2019年渋幕中学校1次社会②より 歴史評価見直し問題⑩ 国風文化
どうも。歴旅です。今日もぶらりと歴史旅。中学受験、御三家の社会を楽しく学びましょう。
これまで日本は中国、朝鮮半島から様々なものを学んでいった、という文脈が主流かと思います。しかしそれは本当でしょうか。
これまでは遣唐使を廃止してから日本独自の国風文化に向かっていったと考えられていましたが、藤原良相が遣唐使廃止以前からひらがなを使っていたことが邸宅跡の発掘からわかりました。2012年にひらがなが墨書された土器が発見され、女性が書くものとされていた従来の説が覆されています。
藤原良相は813~867年の人物です。遣唐使が廃止されたのが894年。それ以前からひらがなは開発され、使われていたことが分かります。わりと最近の発見です。
『古事記』も漢字を大和言葉の音読みで表現しており、漢文表記の『日本書紀』とは別です。大和言葉をずっと漢字で当て続けるのは逆に不便だったのではないでしょうか。一流の文化人が集うサロンだったと考えられる良相邸跡のため、和歌をさっと私的に記すのに用いたと考えられています。
「文化を教えてもらった」ということに関しては、半分当たり、半分間違いだと思います。来た文化をただ受け入れず、咀嚼、改良し、独自のものに変化しています。

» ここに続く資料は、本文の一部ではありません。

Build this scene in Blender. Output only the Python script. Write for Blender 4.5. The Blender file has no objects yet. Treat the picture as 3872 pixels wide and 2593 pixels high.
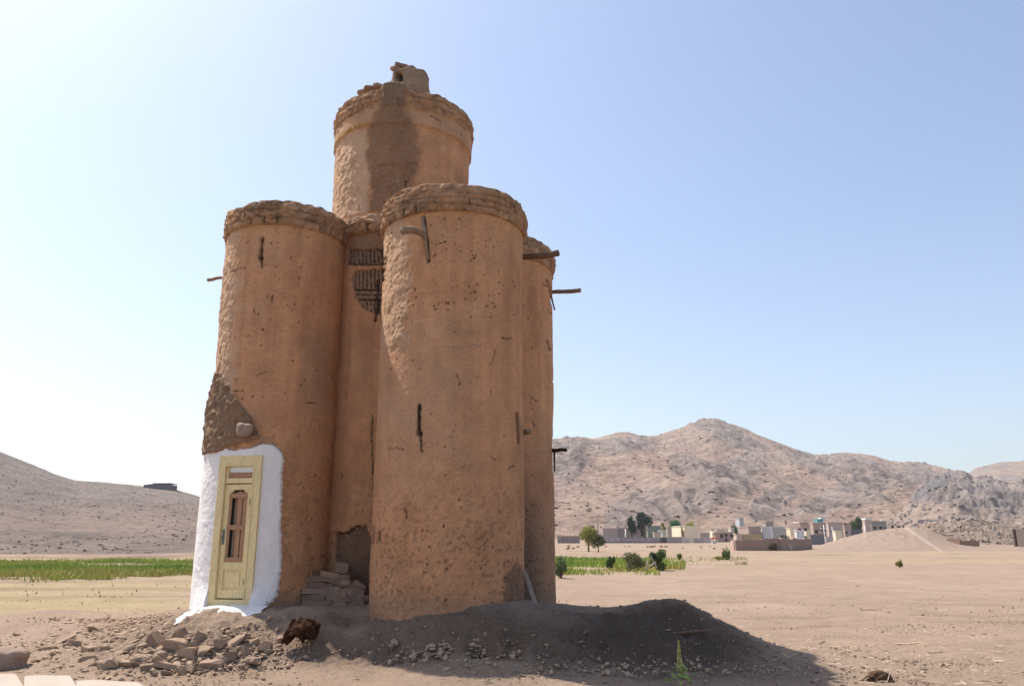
import bpy, bmesh, math, random
import numpy as np
from mathutils import Vector, Matrix
R = math.radians
random.seed(7); rng = np.random.default_rng(7)
S = bpy.context.scene
COL = S.collection

# ---------------------------------------------------------------- camera
CAMZ = 1.6; F = 2952.0; W, H = 3872, 2593; HOR = 2037.6
PITCH = math.atan((HOR - H/2)/F)
cd = bpy.data.cameras.new('camera'); cam = bpy.data.objects.new('camera', cd); COL.objects.link(cam)
cd.sensor_width = 36.0; cd.lens = 36.0*F/W; cd.clip_end = 8000; cd.clip_start = 0.1
cam.location = (0, 0, CAMZ); cam.rotation_euler = (R(90)+PITCH, 0, 0)
S.camera = cam
S.render.resolution_x = 1024; S.render.resolution_y = 685
# ---------------------------------------------------------------- world and sun
SUN_EL = R(59); SUN_AZ = math.atan2(-0.866, 0.50)     # clockwise from +Y
w = bpy.data.worlds.new('World'); S.world = w; w.use_nodes = True
nt = w.node_tree; bg = nt.nodes['Background']
sky = nt.nodes.new('ShaderNodeTexSky'); sky.sky_type = 'NISHITA'; sky.sun_disc = False
sky.sun_elevation = SUN_EL; sky.sun_rotation = SUN_AZ
sky.air_density = 1.0; sky.dust_density = 2.1; sky.ozone_density = 1.0; sky.altitude = 300
nt.links.new(sky.outputs[0], bg.inputs[0]); bg.inputs[1].default_value = 0.15
sl = bpy.data.lights.new('sun', 'SUN'); sl.energy = 4.8; sl.angle = R(0.55); sl.color = (1.0, 0.94, 0.85)
so = bpy.data.objects.new('sun', sl); COL.objects.link(so)
sd = Vector((math.sin(SUN_AZ)*math.cos(SUN_EL), math.cos(SUN_AZ)*math.cos(SUN_EL), math.sin(SUN_EL)))
so.rotation_euler = sd.to_track_quat('Z', 'Y').to_euler(); so.location = sd*60
S.view_settings.view_transform = 'Standard'; S.view_settings.look = 'None'
S.view_settings.exposure = 0.5; S.view_settings.gamma = 1.0
S.render.engine = 'CYCLES'
S.cycles.max_bounces = 8; S.cycles.diffuse_bounces = 6; S.cycles.volume_bounces = 0

# ---------------------------------------------------------------- maths helpers
K = W/2341.0
cp, sp = math.cos(PITCH), math.sin(PITCH)
def at(x, y, D):
    """photo pixel (full size) -> world point at forward distance D"""
    cx = (x-W/2)/F; cy = (H/2-y)/F
    Y = cp - sp*cy; Z = sp + cp*cy; t = D/Y
    return Vector((cx*t, D, CAMZ+Z*t))
def atP(x, y, D): return at(x*K, y*K, D)
def proj(x, y, z):
    zz = z-CAMZ; d = y*cp + zz*sp; v = -y*sp + zz*cp
    return (W/2 + F*x/d)/K, (H/2 - F*v/d)/K

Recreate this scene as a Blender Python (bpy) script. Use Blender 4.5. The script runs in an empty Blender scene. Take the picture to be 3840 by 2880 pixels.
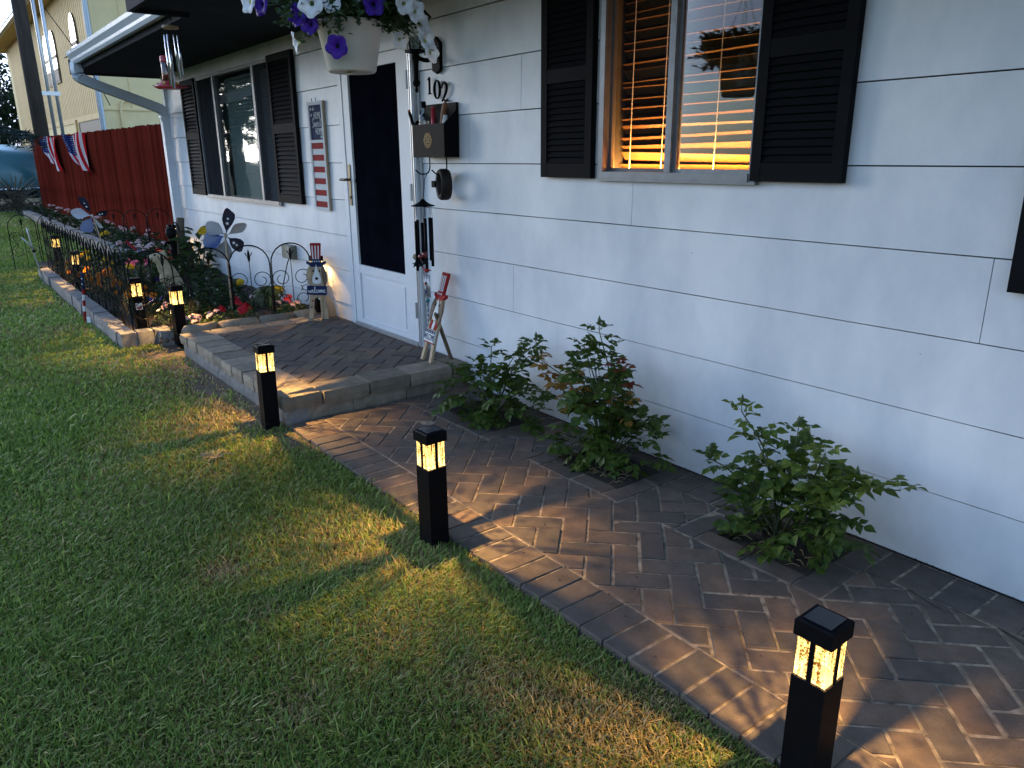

例えば日本は儒教を取り入れましたが、中国・朝鮮では「孝」「忠」の優先順位になります。血筋や親に対して、祖先に対しての礼節敬意が最重要。これを突き詰めていくと、門閥、学閥が発生し、ファミリービジネスによる貧富の格差が生じます。これに対し日本は「忠」「孝」の順にしました。公を大切にすることでより平等な社会にしようとしたのでした。
仏教についてもお盆は仏教文化ではありません。お盆の由来は盂蘭盆会とされますが、現世から解脱してニルヴァーナ(涅槃)に至るのをゴールにしているのに、お盆と正月に祖霊は毎年帰ってきます。これも日本の独自の死生観を反映したものであり仏教が定着しきったか、という点では、ジャパナイズした痕跡の方が強く出ます。仏教儒教における経典は海外から持ち帰ったものですが、いいところは取り入れ、悪いところは改善しています。
宮中音楽、お正月神社で流れる雅楽も不思議です。とても日本的なものと感じている人が多いと思いますが、実は高麗楽と唐楽に分かれています。左右で二系統あり、高麗楽は高麗(高句麗)伝来の音楽、唐学は中国伝来(+α)です。高麗楽は平安時代に新羅、百済の調べを合わせているのに対し、唐学は吐羅楽(不明)、林邑楽(ベトナム)を含み、渤海使の饗応では東国、隼人の調べも演奏されています。雅楽中だけで「世界」が表現されています。唐楽が主流ではありますが、多様な調べを統合しています。
ひらがなも漢字をもとにしつつ、苦心してジャパナイズし使いやすくしたのですね。